- [Exercise]
Reproduce the entries below in full, word for word.

Data rows start

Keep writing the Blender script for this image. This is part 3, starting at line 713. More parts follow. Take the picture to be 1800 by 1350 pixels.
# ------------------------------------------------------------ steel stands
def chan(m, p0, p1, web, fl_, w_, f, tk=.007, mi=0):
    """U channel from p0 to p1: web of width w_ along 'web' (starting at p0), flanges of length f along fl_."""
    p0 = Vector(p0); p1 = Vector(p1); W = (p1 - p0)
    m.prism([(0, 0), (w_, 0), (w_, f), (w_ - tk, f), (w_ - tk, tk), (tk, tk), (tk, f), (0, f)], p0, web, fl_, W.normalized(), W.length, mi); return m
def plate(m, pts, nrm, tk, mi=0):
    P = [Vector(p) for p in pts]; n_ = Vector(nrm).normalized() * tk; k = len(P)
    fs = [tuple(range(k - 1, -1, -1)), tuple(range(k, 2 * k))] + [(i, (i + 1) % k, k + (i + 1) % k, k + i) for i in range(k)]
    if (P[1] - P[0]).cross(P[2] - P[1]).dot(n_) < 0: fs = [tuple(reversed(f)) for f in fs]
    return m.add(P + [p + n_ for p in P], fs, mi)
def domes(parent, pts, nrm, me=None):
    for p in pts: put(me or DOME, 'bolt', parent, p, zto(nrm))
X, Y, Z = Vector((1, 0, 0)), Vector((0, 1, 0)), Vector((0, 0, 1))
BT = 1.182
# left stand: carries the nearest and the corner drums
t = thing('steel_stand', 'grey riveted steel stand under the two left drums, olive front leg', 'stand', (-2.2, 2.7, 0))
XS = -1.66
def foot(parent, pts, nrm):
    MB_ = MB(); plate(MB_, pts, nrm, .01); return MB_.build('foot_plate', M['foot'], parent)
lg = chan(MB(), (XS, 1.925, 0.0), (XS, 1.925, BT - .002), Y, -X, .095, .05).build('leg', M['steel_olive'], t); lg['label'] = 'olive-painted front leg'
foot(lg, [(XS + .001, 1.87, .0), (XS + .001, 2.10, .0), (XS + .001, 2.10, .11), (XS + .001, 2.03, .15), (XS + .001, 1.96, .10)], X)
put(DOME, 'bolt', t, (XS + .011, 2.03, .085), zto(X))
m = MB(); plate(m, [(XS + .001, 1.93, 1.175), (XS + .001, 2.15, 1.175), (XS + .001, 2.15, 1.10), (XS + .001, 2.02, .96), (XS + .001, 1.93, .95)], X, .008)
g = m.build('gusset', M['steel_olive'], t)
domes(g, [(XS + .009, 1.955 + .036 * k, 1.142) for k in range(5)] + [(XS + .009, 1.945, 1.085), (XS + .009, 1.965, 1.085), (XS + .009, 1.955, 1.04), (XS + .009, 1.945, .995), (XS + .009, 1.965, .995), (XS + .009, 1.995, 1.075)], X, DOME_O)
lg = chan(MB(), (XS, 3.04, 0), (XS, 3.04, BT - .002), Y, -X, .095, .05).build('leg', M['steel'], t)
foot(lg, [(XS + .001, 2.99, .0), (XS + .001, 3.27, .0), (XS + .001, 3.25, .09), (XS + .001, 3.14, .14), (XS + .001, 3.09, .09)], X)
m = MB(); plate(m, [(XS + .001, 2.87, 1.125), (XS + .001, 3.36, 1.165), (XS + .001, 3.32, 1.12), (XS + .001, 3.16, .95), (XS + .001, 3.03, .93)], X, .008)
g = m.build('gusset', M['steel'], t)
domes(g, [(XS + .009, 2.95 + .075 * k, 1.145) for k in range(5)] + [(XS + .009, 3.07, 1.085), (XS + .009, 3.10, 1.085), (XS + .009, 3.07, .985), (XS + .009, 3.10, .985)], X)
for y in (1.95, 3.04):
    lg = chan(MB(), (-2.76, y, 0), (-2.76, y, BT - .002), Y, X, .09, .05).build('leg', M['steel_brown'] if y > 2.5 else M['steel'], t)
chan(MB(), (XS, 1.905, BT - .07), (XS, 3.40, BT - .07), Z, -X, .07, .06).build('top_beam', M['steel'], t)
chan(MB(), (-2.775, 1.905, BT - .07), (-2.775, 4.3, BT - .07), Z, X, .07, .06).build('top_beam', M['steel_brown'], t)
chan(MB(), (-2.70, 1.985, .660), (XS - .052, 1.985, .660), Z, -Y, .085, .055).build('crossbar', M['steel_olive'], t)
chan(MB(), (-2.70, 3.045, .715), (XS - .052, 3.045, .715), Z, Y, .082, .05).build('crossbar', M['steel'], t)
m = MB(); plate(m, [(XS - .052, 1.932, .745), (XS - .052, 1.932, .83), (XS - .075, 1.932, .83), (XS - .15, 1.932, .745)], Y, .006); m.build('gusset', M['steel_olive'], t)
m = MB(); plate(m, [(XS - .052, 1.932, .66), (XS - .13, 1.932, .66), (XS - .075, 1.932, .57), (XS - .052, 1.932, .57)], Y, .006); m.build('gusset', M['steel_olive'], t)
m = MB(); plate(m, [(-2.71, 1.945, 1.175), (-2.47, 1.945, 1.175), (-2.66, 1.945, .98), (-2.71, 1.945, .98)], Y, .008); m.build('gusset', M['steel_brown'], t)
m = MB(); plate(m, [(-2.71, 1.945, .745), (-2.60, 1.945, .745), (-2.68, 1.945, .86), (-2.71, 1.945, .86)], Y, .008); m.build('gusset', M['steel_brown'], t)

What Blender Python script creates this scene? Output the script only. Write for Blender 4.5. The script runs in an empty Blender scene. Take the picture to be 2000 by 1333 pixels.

Data rows end

- [Solution]
Keep writing the Blender script for this image. This is part 3, starting at line 713. More parts follow. Take the picture to be 1800 by 1350 pixels.
# ------------------------------------------------------------ steel stands
def chan(m, p0, p1, web, fl_, w_, f, tk=.007, mi=0):
    """U channel from p0 to p1: web of width w_ along 'web' (starting at p0), flanges of length f along fl_."""
    p0 = Vector(p0); p1 = Vector(p1); W = (p1 - p0)
    m.prism([(0, 0), (w_, 0), (w_, f), (w_ - tk, f), (w_ - tk, tk), (tk, tk), (tk, f), (0, f)], p0, web, fl_, W.normalized(), W.length, mi); return m
def plate(m, pts, nrm, tk, mi=0):
    P = [Vector(p) for p in pts]; n_ = Vector(nrm).normalized() * tk; k = len(P)
    fs = [tuple(range(k - 1, -1, -1)), tuple(range(k, 2 * k))] + [(i, (i + 1) % k, k + (i + 1) % k, k + i) for i in range(k)]
    if (P[1] - P[0]).cross(P[2] - P[1]).dot(n_) < 0: fs = [tuple(reversed(f)) for f in fs]
    return m.add(P + [p + n_ for p in P], fs, mi)
def domes(parent, pts, nrm, me=None):
    for p in pts: put(me or DOME, 'bolt', parent, p, zto(nrm))
X, Y, Z = Vector((1, 0, 0)), Vector((0, 1, 0)), Vector((0, 0, 1))
BT = 1.182
# left stand: carries the nearest and the corner drums
t = thing('steel_stand', 'grey riveted steel stand under the two left drums, olive front leg', 'stand', (-2.2, 2.7, 0))
XS = -1.66
def foot(parent, pts, nrm):
    MB_ = MB(); plate(MB_, pts, nrm, .01); return MB_.build('foot_plate', M['foot'], parent)
lg = chan(MB(), (XS, 1.925, 0.0), (XS, 1.925, BT - .002), Y, -X, .095, .05).build('leg', M['steel_olive'], t); lg['label'] = 'olive-painted front leg'
foot(lg, [(XS + .001, 1.87, .0), (XS + .001, 2.10, .0), (XS + .001, 2.10, .11), (XS + .001, 2.03, .15), (XS + .001, 1.96, .10)], X)
put(DOME, 'bolt', t, (XS + .011, 2.03, .085), zto(X))
m = MB(); plate(m, [(XS + .001, 1.93, 1.175), (XS + .001, 2.15, 1.175), (XS + .001, 2.15, 1.10), (XS + .001, 2.02, .96), (XS + .001, 1.93, .95)], X, .008)
g = m.build('gusset', M['steel_olive'], t)
domes(g, [(XS + .009, 1.955 + .036 * k, 1.142) for k in range(5)] + [(XS + .009, 1.945, 1.085), (XS + .009, 1.965, 1.085), (XS + .009, 1.955, 1.04), (XS + .009, 1.945, .995), (XS + .009, 1.965, .995), (XS + .009, 1.995, 1.075)], X, DOME_O)
lg = chan(MB(), (XS, 3.04, 0), (XS, 3.04, BT - .002), Y, -X, .095, .05).build('leg', M['steel'], t)
foot(lg, [(XS + .001, 2.99, .0), (XS + .001, 3.27, .0), (XS + .001, 3.25, .09), (XS + .001, 3.14, .14), (XS + .001, 3.09, .09)], X)
m = MB(); plate(m, [(XS + .001, 2.87, 1.125), (XS + .001, 3.36, 1.165), (XS + .001, 3.32, 1.12), (XS + .001, 3.16, .95), (XS + .001, 3.03, .93)], X, .008)
g = m.build('gusset', M['steel'], t)
domes(g, [(XS + .009, 2.95 + .075 * k, 1.145) for k in range(5)] + [(XS + .009, 3.07, 1.085), (XS + .009, 3.10, 1.085), (XS + .009, 3.07, .985), (XS + .009, 3.10, .985)], X)
for y in (1.95, 3.04):
    lg = chan(MB(), (-2.76, y, 0), (-2.76, y, BT - .002), Y, X, .09, .05).build('leg', M['steel_brown'] if y > 2.5 else M['steel'], t)
chan(MB(), (XS, 1.905, BT - .07), (XS, 3.40, BT - .07), Z, -X, .07, .06).build('top_beam', M['steel'], t)
chan(MB(), (-2.775, 1.905, BT - .07), (-2.775, 4.3, BT - .07), Z, X, .07, .06).build('top_beam', M['steel_brown'], t)
chan(MB(), (-2.70, 1.985, .660), (XS - .052, 1.985, .660), Z, -Y, .085, .055).build('crossbar', M['steel_olive'], t)
chan(MB(), (-2.70, 3.045, .715), (XS - .052, 3.045, .715), Z, Y, .082, .05).build('crossbar', M['steel'], t)
m = MB(); plate(m, [(XS - .052, 1.932, .745), (XS - .052, 1.932, .83), (XS - .075, 1.932, .83), (XS - .15, 1.932, .745)], Y, .006); m.build('gusset', M['steel_olive'], t)
m = MB(); plate(m, [(XS - .052, 1.932, .66), (XS - .13, 1.932, .66), (XS - .075, 1.932, .57), (XS - .052, 1.932, .57)], Y, .006); m.build('gusset', M['steel_olive'], t)
m = MB(); plate(m, [(-2.71, 1.945, 1.175), (-2.47, 1.945, 1.175), (-2.66, 1.945, .98), (-2.71, 1.945, .98)], Y, .008); m.build('gusset', M['steel_brown'], t)
m = MB(); plate(m, [(-2.71, 1.945, .745), (-2.60, 1.945, .745), (-2.68, 1.945, .86), (-2.71, 1.945, .86)], Y, .008); m.build('gusset', M['steel_brown'], t)

What Blender Python script creates this scene? Output the script only. Write for Blender 4.5. The script runs in an empty Blender scene. Take the picture to be 2000 by 1333 pixels.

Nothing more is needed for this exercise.